When poverty forces William Thornhill (Nathaniel Dean) into crime in order to save his wife Sal (Georgia Adamson) and their two young boys from starvation, he avoids death by hanging by choosing the lesser of two evils as dictated by the law of the land of hope and glory: a pardon and immediate transportation to Australia where he must spend the remainder of his threescore years and ten.
So when he casts his eye on what he believes to be an unclaimed plot of land ripe for farming (albeit a trade to which he is unaccustomed), he draws a line in the sand and calls it home. A blank page on which to write a bright and better tomorrow. A far cry from the squalor of ignorance and want, which blighted his life in London.
However, a few puffs of smoke in the distance suggest he is not the first to work the soil. As does the presence of the all-seeing but unseen shadows which shift in the dark like a slow-moving river. Step forward Yalamundi (Major “Moogy” Sumner), an elder from a native tribe with whom Thornhill and his fellow settlers must choose to co-exist or overpower.
Unfortunately, for the Dharug people and by extension the future of the nation, he refuses to follow in the footsteps of his youngest son Dick (Toby Challenor) who offers a hand of friendship through peaceful play, but instead beats a different and more destructive path driven by fear. Fear that if he doesn’t tame the “savages” and reap the benefits of their land, he will return to a life of brutal poverty.
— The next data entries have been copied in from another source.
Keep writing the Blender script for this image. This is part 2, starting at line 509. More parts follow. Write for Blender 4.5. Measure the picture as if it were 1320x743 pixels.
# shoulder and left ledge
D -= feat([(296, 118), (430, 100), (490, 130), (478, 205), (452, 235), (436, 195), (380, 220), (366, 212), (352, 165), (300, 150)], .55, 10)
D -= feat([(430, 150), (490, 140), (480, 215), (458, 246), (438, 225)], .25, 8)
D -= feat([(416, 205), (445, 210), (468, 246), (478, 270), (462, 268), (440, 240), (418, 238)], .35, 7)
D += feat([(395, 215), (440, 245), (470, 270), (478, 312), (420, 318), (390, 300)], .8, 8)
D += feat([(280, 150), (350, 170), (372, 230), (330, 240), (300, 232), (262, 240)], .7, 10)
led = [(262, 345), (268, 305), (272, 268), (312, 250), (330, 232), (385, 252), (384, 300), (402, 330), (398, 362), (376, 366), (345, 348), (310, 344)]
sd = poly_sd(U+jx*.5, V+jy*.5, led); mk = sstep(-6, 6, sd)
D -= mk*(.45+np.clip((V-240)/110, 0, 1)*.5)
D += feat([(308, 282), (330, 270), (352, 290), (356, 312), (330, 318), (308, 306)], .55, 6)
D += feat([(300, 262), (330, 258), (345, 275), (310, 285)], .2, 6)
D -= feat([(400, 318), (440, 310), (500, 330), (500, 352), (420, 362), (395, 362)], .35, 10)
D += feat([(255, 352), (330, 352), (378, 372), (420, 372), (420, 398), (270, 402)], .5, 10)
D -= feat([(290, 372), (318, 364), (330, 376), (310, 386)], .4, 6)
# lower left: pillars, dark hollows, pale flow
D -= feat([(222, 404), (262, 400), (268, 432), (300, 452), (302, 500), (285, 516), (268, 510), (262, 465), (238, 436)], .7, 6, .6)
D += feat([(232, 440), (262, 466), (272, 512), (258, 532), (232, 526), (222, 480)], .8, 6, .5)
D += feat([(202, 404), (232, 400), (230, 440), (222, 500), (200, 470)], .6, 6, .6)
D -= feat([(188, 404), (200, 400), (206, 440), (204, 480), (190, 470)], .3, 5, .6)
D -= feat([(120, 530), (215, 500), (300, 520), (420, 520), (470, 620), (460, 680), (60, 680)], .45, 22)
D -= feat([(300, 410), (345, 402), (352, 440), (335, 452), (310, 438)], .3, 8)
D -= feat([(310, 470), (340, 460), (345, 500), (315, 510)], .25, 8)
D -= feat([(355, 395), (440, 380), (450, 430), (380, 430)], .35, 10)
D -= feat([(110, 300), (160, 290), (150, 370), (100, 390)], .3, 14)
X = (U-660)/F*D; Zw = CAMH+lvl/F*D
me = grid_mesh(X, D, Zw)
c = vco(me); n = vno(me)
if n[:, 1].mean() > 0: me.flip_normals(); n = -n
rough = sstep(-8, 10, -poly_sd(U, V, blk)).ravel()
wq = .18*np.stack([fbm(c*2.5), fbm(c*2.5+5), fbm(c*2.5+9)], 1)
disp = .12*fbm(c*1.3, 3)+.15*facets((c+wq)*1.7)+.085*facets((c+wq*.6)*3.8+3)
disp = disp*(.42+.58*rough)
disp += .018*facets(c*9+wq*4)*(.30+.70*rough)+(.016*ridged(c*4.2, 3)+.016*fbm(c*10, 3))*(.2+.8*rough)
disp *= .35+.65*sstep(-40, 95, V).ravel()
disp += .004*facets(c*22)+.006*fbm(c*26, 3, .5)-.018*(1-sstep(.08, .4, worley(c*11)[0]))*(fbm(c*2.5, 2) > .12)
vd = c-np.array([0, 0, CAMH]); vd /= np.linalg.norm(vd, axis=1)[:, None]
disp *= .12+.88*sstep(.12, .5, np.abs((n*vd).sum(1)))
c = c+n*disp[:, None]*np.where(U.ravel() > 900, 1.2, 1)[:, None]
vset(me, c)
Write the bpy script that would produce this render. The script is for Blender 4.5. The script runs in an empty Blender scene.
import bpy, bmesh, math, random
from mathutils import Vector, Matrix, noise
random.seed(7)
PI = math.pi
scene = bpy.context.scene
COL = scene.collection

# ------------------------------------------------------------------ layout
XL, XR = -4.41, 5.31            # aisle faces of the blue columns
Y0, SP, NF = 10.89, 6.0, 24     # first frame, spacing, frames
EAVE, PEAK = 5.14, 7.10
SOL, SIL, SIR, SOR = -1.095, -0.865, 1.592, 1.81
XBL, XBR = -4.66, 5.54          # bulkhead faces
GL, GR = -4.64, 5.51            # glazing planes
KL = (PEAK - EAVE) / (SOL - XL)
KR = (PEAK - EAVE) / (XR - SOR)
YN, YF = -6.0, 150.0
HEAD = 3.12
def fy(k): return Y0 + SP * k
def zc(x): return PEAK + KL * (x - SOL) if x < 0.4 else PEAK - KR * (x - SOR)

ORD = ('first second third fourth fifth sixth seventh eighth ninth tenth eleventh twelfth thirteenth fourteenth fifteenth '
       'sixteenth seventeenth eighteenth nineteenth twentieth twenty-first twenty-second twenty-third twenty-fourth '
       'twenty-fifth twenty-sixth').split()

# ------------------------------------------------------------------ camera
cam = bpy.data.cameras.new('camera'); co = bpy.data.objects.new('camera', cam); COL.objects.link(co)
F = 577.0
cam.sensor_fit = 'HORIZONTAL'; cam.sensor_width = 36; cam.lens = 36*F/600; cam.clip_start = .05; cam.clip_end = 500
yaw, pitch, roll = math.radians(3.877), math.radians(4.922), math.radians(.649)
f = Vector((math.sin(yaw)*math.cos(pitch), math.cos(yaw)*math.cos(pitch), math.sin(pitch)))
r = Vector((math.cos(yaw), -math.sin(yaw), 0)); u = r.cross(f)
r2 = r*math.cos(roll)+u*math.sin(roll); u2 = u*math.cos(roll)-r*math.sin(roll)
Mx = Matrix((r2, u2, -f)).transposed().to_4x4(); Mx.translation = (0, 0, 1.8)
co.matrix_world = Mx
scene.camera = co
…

Andrew Bovell’s stage adaptation of Kate Grenville’s Booker Prize-nominated novel of the same name for Sydney Theatre Company is one of the most accomplished pieces of storytelling to have graced an Edinburgh International Festival stage in recent years.
Each line of dialogue is poetically-crafted and perfectly weighted. The 20-strong cast led by Dhirrumbin (Ningali Lawford-Wolf) as the soulful witness to the unfolding tragedy deliver measured and compelling performances (albeit with a few rogue accents which detract somewhat from the drama). And director Neil Armfield together with composer Iain Grandage and live musician Isaac Hayward provide just enough breathing space to allow the audience to absorb the tragic conflict and its contemporary resonance.
The most powerful and memorable image being the sight of five settlers, with imaginary guns in hand, walking towards the audience as their grotesque shadows swell against the giant backcloth of Stephen Curtis’s minimalist set (beautifully lit by Mark Howlett) and their angry voices rise to the discordant tune of London Bridge Is Falling Down.